Zweithäufigster Überschuldungsgrund ist mit 21,5 Prozent der Umgang mit Geld, der in Zusammenhang mit mangelnder Finanzbildung zu sehen ist. An dritter Stelle folgt mit 18,4 Prozent eine ehemalige Selbstständigkeit. Hier offenbaren sich deutliche Unterschiede: 21,8 Prozent der Männer gaben dies an, jedoch nur 13,4 Prozent der Frauen. Umgekehrt sind Frauen deutlich häufiger betroffen von den Überschuldungsgründen Scheidung und Trennung (14,4 Prozent Frauen, 10,0 Prozent Männer), Persönliche Härtefälle, wie ein Unfall oder Tod von Angehörigen (14,7 Prozent Frauen, 11,4 Prozent Männer) sowie Bürgschaften und Mithaftungen (7,4 Prozent Frauen, 2,0 Prozent Männer).

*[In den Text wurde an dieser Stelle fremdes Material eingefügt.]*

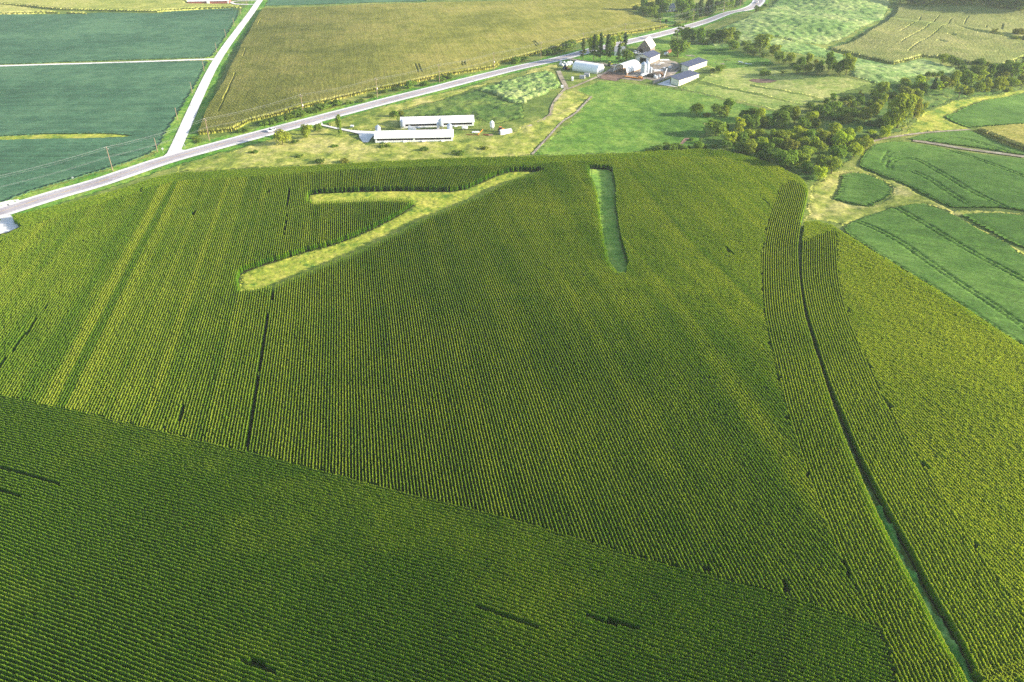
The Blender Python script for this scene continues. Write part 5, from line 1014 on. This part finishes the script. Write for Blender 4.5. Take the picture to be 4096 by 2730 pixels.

Seit 2021 gibt es unter bestimmten Voraussetzungen die Möglichkeit, sich innerhalb von 3 Jahren zu entschulden. Für Privatpersonen ist diese Option jedoch bis Juli 2026 befristet. Danach gilt für sie wieder die 5-jährige Verfahrensdauer, während für Unternehmer*innen die Möglichkeit für eine 3-jährige Entschuldung bestehen bleibt.
"Damit läge eine grobe Ungleichbehandlung vor", merkt Clemens Mitterlehner an. "Wenn etwa eine Frau für den Kredit ihres selbstständigen insolventen Partners gebürgt hat, könnte sich dieser innerhalb von 3 Jahren entschulden, während die Frau 5 Jahre zurückzahlen müsste. Frauen sind ohnehin schon mit unzähligen und nicht zu rechtfertigenden Nachteilen in der Erwerbsbiografie belastet. Eine um 2 Jahre längere Entschuldung würde dies weiter verstärken. Die Schuldenberatungen fordern eindringlich, dass eine 3-jährige Entschuldungsdauer für alle bestehen bleiben muss. Wir hoffen sehr, dass sich die neue Bundesregierung dieses Themas annimmt."